**Task directions:** Quote every line as written. Omit pictures.

# START OF Supplied material

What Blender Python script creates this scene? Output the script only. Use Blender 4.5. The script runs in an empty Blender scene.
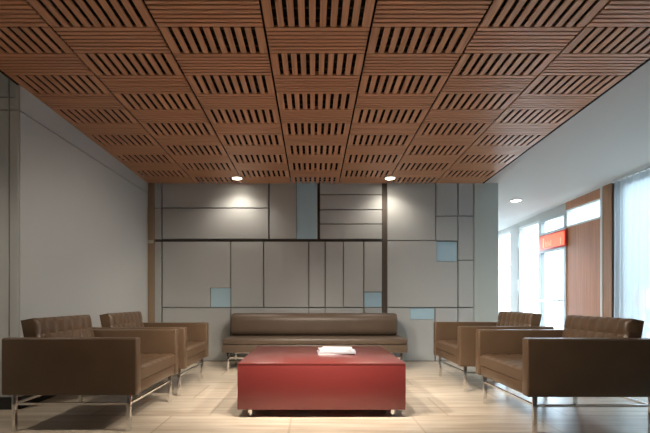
import bpy, bmesh, math, random
from mathutils import Vector, Matrix
random.seed(7)
S = bpy.context.scene
C = S.collection
PI = math.pi

# ------------------------------------------------------------------ camera
F = 438.0; CAM = 0.88; VX = 313.0; HY = 300.0
cd = bpy.data.cameras.new('camera'); cam = bpy.data.objects.new('camera', cd); C.objects.link(cam)
cam.location = (0, 0, CAM); cam.rotation_euler = (PI/2, 0, 0)
cd.sensor_width = 36; cd.lens = 36*F/650
cd.shift_x = (325-VX)/650; cd.shift_y = (HY-216.5)/650
cd.clip_start = 0.02
S.camera = cam
S.view_settings.view_transform = 'Standard'; S.view_settings.look = 'None'
S.view_settings.gamma = 1; S.view_settings.use_curve_mapping = False
S.view_settings.exposure = 1.82

# ------------------------------------------------------------------ materials
def mat(name, color, rough=0.6, metal=0.0, coat=0.0, spec=0.5, bump=None, vary=None, emit=None, sheen=0):
    m = bpy.data.materials.new(name); m.use_nodes = True
    nt = m.node_tree; b = nt.nodes['Principled BSDF']
    b.inputs['Base Color'].default_value = (*color, 1)
    b.inputs['Roughness'].default_value = rough
    b.inputs['Metallic'].default_value = metal
    b.inputs['Coat Weight'].default_value = coat
    b.inputs['Coat Roughness'].default_value = 0.22; b.inputs['Coat IOR'].default_value = 1.8
    b.inputs['Specular IOR Level'].default_value = spec
    tc = nt.nodes.new('ShaderNodeTexCoord')
    if vary:                                   # (scale vector, amount, detail)
        mp = nt.nodes.new('ShaderNodeMapping'); mp.inputs['Scale'].default_value = vary[0]
        nz = nt.nodes.new('ShaderNodeTexNoise'); nz.inputs['Scale'].default_value = 1.0
        nz.inputs['Detail'].default_value = vary[2] if len(vary) > 2 else 4
        nt.links.new(tc.outputs['Object'], mp.inputs['Vector']); nt.links.new(mp.outputs['Vector'], nz.inputs['Vector'])
        r = nt.nodes.new('ShaderNodeValToRGB'); a = vary[1]
        r.color_ramp.elements[0].position = 0.3; r.color_ramp.elements[1].position = 0.7
        r.color_ramp.elements[0].color = (*[c*(1-a) for c in color], 1)
        r.color_ramp.elements[1].color = (*[min(1, c*(1+a)) for c in color], 1)
        nt.links.new(nz.outputs['Fac'], r.inputs['Fac']); nt.links.new(r.outputs['Color'], b.inputs['Base Color'])
    if bump:                                   # (scale, strength)
        n2 = nt.nodes.new('ShaderNodeTexNoise'); n2.inputs['Scale'].default_value = bump[0]; n2.inputs['Detail'].default_value = 3
        bp = nt.nodes.new('ShaderNodeBump'); bp.inputs['Strength'].default_value = bump[1]; bp.inputs['Distance'].default_value = 0.003
        nt.links.new(tc.outputs['Object'], n2.inputs['Vector']); nt.links.new(n2.outputs['Fac'], bp.inputs['Height'])
        nt.links.new(bp.outputs['Normal'], b.inputs['Normal'])
    if emit:
        b.inputs['Emission Color'].default_value = (*emit[0], 1); b.inputs['Emission Strength'].default_value = emit[1]
    return m

M = {}
M['wood_x'] = mat('ceiling_wood_across', (0.56, 0.285, 0.155), 0.45, vary=((1.5, 60, 60), 0.13))
M['wood_y'] = mat('ceiling_wood_along', (0.56, 0.285, 0.155), 0.45, vary=((60, 1.5, 60), 0.22))
M['battenshade'] = mat('shaded_batten', (0.07, 0.035, 0.02), 0.7)
M['black'] = mat('black_backing', (0.012, 0.010, 0.009), 0.9)
M['blackframe'] = mat('black_frame', (0.02, 0.02, 0.022), 0.5)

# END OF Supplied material

**Reply:**
What Blender Python script creates this scene? Output the script only. Use Blender 4.5. The script runs in an empty Blender scene.
import bpy, bmesh, math, random
from mathutils import Vector, Matrix
random.seed(7)
S = bpy.context.scene
C = S.collection
PI = math.pi

# ------------------------------------------------------------------ camera
F = 438.0; CAM = 0.88; VX = 313.0; HY = 300.0
cd = bpy.data.cameras.new('camera'); cam = bpy.data.objects.new('camera', cd); C.objects.link(cam)
cam.location = (0, 0, CAM); cam.rotation_euler = (PI/2, 0, 0)
cd.sensor_width = 36; cd.lens = 36*F/650
cd.shift_x = (325-VX)/650; cd.shift_y = (HY-216.5)/650
cd.clip_start = 0.02
S.camera = cam
S.view_settings.view_transform = 'Standard'; S.view_settings.look = 'None'
S.view_settings.gamma = 1; S.view_settings.use_curve_mapping = False
S.view_settings.exposure = 1.82

# ------------------------------------------------------------------ materials
def mat(name, color, rough=0.6, metal=0.0, coat=0.0, spec=0.5, bump=None, vary=None, emit=None, sheen=0):
    m = bpy.data.materials.new(name); m.use_nodes = True
    nt = m.node_tree; b = nt.nodes['Principled BSDF']
    b.inputs['Base Color'].default_value = (*color, 1)
    b.inputs['Roughness'].default_value = rough
    b.inputs['Metallic'].default_value = metal
    b.inputs['Coat Weight'].default_value = coat
    b.inputs['Coat Roughness'].default_value = 0.22; b.inputs['Coat IOR'].default_value = 1.8
    b.inputs['Specular IOR Level'].default_value = spec
    tc = nt.nodes.new('ShaderNodeTexCoord')
    if vary:                                   # (scale vector, amount, detail)
        mp = nt.nodes.new('ShaderNodeMapping'); mp.inputs['Scale'].default_value = vary[0]
        nz = nt.nodes.new('ShaderNodeTexNoise'); nz.inputs['Scale'].default_value = 1.0
        nz.inputs['Detail'].default_value = vary[2] if len(vary) > 2 else 4
        nt.links.new(tc.outputs['Object'], mp.inputs['Vector']); nt.links.new(mp.outputs['Vector'], nz.inputs['Vector'])
        r = nt.nodes.new('ShaderNodeValToRGB'); a = vary[1]
        r.color_ramp.elements[0].position = 0.3; r.color_ramp.elements[1].position = 0.7
        r.color_ramp.elements[0].color = (*[c*(1-a) for c in color], 1)
        r.color_ramp.elements[1].color = (*[min(1, c*(1+a)) for c in color], 1)
        nt.links.new(nz.outputs['Fac'], r.inputs['Fac']); nt.links.new(r.outputs['Color'], b.inputs['Base Color'])
    if bump:                                   # (scale, strength)
        n2 = nt.nodes.new('ShaderNodeTexNoise'); n2.inputs['Scale'].default_value = bump[0]; n2.inputs['Detail'].default_value = 3
        bp = nt.nodes.new('ShaderNodeBump'); bp.inputs['Strength'].default_value = bump[1]; bp.inputs['Distance'].default_value = 0.003
        nt.links.new(tc.outputs['Object'], n2.inputs['Vector']); nt.links.new(n2.outputs['Fac'], bp.inputs['Height'])
        nt.links.new(bp.outputs['Normal'], b.inputs['Normal'])
    if emit:
        b.inputs['Emission Color'].default_value = (*emit[0], 1); b.inputs['Emission Strength'].default_value = emit[1]
    return m

M = {}
M['wood_x'] = mat('ceiling_wood_across', (0.56, 0.285, 0.155), 0.45, vary=((1.5, 60, 60), 0.13))
M['wood_y'] = mat('ceiling_wood_along', (0.56, 0.285, 0.155), 0.45, vary=((60, 1.5, 60), 0.22))
M['battenshade'] = mat('shaded_batten', (0.07, 0.035, 0.02), 0.7)
M['black'] = mat('black_backing', (0.012, 0.010, 0.009), 0.9)
M['blackframe'] = mat('black_frame', (0.02, 0.02, 0.022), 0.5)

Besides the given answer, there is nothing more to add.